Neglected Classic Envisioned End of Cold War

Neglected Classic Envisioned End of Cold War
Alexei Nikolsky, Sputnik, Kremlin Pool Photo via AP

Seventy years ago, the political philosopher and geopolitical strategist James Burnham (1905-1987) wrote "The Coming Defeat of Communism,' the second book in his brilliant Cold War trilogy (the others being "The Struggle for the World" and 'Containment or Liberation?'). When the book appeared in early 1950, the Sino-Soviet bloc had formed, geographically adding China’s long eastern seacoast to Soviet control of the Eurasian Heartland. The Korean War—the first kinetic war of the Cold War—would break out several months later.
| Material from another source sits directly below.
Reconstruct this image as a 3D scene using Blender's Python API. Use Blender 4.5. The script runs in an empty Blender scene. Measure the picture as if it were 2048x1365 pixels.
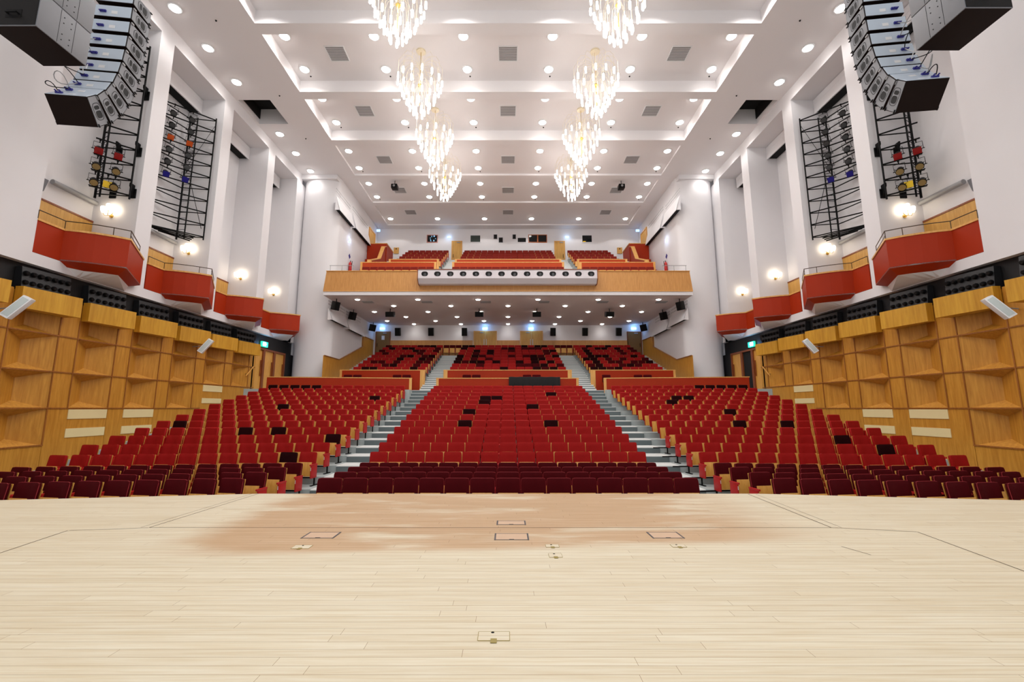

Burnham in "The Struggle for the World" (1947) called the U.S.-Soviet conflict the “Third World War,” and he noted that the first “shots” of that war were fired even before the Second World War ended. In "The Coming Defeat of Communism," he explained that during the spring and summer of 1944, communist forces aligned to the Soviet Union in Yugoslavia, Albania, Greece and China “virtually ceased their operations against [the Axis powers] and concentrated their efforts against the rival, non-communist resistance movements.” The term “Cold War,” Burnham wrote, was a misnomer because fighting between communist and non-communist forces extended from the Balkans to Southwest and East Asia, including Malaya, Indochina, and the Philippines.

Meanwhile, the Soviets extended their totalitarian empire to Eastern and Central Europe, while communist parties in Western Europe allied to the Soviet Union sought to achieve power by the ballot box in Italy and France.